En conclusión, es válido que el chileno se sienta así cuando ve a un extranjero. La intromisión ha sido demasiada y su escalada, insospechada. No somos distintos a otros en la historia de la humanidad. Tal como el griego, el romano, como los españoles e indígenas, sentimos el peso que esos “otros” pueden significar para ese entramado de relaciones que llamamos sociedad, nuestra comunidad, nuestro hogar. Hemos de entender que las naciones, las agrupaciones sociales, hasta las localidades o ciudades, se erigen bajo un imaginario de significados compartidos y se construyeron precisamente así por la distancia que cobijaban una de otra. El comercio internacional rompe con esas lejanías, qué duda cabe, pero la rapidez con que lo pretende hacer la política trasnacional, nos deja perplejos y, a veces, sin armas para enfrentar estos encuentros ya demasiado rutinarios. El “aquí” siempre fue más importante que el “allí”, el “nosotros” está impregnado en nuestro ser, pues de él dependía nuestra existencia.

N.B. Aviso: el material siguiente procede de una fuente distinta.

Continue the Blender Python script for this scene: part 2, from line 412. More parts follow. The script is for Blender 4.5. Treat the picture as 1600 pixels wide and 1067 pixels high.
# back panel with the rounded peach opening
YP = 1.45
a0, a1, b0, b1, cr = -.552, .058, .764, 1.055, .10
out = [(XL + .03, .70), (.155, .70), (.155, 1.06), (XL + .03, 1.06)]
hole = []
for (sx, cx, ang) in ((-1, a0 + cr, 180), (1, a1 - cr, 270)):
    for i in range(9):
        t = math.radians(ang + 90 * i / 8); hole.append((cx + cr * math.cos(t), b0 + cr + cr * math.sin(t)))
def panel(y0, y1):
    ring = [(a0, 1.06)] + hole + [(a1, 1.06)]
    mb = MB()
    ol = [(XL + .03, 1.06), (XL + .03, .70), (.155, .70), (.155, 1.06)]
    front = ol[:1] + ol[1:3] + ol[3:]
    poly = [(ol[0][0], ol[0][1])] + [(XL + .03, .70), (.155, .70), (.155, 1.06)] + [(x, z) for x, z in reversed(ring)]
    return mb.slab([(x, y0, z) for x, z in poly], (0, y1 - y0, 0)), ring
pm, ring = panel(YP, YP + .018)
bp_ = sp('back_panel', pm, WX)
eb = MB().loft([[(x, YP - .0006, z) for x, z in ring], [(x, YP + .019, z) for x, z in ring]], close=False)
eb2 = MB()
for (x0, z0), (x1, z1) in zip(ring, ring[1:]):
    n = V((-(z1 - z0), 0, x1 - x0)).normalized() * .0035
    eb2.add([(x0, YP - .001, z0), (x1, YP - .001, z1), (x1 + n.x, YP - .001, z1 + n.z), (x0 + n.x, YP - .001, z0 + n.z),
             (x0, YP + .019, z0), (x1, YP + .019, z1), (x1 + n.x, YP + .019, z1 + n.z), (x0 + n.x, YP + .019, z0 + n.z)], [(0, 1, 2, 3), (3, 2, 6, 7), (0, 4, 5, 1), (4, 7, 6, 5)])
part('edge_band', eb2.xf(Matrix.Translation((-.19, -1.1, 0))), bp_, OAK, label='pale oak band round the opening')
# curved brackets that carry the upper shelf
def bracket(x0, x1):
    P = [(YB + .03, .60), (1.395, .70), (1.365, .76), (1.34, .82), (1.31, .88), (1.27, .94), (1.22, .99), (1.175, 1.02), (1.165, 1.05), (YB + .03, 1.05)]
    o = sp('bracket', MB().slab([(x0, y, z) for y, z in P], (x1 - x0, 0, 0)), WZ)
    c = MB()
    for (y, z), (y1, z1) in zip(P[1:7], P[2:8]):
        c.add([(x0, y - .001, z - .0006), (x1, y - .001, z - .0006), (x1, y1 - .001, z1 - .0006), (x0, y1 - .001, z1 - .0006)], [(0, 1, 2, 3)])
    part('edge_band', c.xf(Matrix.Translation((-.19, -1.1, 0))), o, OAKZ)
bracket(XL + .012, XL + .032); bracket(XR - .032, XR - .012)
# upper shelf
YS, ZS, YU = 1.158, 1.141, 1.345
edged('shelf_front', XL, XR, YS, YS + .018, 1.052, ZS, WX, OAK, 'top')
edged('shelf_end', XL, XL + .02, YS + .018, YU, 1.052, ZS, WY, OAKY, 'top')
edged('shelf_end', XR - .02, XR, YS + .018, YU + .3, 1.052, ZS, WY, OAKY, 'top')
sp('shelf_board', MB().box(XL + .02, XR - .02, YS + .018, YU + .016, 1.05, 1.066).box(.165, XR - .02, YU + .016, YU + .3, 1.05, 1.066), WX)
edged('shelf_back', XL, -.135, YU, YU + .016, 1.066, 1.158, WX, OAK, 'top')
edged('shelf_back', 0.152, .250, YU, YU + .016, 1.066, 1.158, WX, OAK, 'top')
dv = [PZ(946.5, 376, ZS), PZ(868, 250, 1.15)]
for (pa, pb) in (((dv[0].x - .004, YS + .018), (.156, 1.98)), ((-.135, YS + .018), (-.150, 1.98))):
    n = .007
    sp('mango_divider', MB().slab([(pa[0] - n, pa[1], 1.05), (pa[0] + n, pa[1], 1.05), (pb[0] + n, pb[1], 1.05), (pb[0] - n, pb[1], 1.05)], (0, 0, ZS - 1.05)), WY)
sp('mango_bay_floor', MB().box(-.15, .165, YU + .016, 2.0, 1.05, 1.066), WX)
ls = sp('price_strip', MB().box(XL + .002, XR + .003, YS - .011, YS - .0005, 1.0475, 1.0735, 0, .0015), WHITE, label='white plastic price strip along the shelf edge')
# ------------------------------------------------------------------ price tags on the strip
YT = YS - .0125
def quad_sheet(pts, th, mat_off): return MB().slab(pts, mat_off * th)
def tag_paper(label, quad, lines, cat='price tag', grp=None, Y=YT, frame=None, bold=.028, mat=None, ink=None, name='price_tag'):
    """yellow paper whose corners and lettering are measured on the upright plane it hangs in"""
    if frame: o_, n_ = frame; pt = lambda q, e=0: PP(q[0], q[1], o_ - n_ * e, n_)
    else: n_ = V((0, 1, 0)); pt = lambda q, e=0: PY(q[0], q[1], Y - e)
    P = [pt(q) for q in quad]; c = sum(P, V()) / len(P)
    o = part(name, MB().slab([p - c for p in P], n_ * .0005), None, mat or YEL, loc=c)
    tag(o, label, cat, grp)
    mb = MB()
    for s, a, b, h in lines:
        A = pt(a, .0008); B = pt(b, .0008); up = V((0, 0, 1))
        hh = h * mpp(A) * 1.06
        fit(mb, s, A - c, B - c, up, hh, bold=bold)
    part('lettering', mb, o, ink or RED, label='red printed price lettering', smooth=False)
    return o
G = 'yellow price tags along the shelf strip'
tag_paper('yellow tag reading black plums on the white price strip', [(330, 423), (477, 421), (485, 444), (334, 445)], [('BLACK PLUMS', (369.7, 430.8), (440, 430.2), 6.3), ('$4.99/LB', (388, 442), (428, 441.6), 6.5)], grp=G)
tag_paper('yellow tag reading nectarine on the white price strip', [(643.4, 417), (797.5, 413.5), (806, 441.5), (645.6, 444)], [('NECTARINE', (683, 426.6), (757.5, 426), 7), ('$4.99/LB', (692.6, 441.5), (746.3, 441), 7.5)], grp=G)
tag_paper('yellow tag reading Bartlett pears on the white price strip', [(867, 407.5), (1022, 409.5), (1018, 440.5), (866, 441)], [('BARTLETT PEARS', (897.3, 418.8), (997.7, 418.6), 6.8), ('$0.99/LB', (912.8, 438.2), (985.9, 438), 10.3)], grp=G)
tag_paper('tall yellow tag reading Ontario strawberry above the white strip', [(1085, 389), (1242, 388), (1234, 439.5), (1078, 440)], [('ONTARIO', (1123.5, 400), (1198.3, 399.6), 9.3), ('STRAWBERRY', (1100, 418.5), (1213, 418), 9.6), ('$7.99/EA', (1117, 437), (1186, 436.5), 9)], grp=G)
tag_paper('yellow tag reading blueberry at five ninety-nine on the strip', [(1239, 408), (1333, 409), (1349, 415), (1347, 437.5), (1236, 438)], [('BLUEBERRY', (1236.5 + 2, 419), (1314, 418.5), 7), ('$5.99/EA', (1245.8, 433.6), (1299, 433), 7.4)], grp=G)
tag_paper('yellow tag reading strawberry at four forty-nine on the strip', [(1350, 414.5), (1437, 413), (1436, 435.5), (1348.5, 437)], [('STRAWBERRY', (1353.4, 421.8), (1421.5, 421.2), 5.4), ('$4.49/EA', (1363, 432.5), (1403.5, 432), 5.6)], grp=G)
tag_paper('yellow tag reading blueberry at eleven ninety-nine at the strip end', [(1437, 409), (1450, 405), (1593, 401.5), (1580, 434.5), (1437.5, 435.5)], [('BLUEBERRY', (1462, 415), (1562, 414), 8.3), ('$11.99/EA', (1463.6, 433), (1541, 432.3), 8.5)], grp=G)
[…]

Ahora, que unos burócratas sin raíces nos piden abrir la puerta de la casa para recibir a aquellos que no cuidan nada de eso que llamamos hogar, ni a los miembros que la conforman, o sus símbolos, no podemos sino reaccionar, naturalmente, recelosos. Yo diría que no se puede pedir más.
[1] Se entiende como un hito de esta situación migratoria la oleada migratoria proveniente de Haití, la cual tuvo un aumento de 731% solo desde 2013 a 2016. Por supuesto, no es que no hubiera extranjeros avecindados en Chile desde antes. Sin embargo, hace tiempo no venían extranjeros que no manejaran el castellano, generando más de algún inconveniente en el trato con ellos. Véase bit.ly/3Mikpig
[2] Lo cual no quiere decir, por cierto, que no sea importante y que no deba intentar nombrarlo o significarlo de algún modo. Dios, por ejemplo, sería lo arcano por antonomasia.
[3] Por supuesto, esas nociones despiertan el resquemor de quien reconoce en el liberalismo clásico ánimos menos hegemónicos que aquello espetado por Napoleón en la Historia Universal y que despertaron, sin duda alguna, reacciones nacionalistas justificadas en toda Europa. El liberalismo clásico no es eminentemente francés y, por lo mismo, no compartiría ese pecado de intolerancia.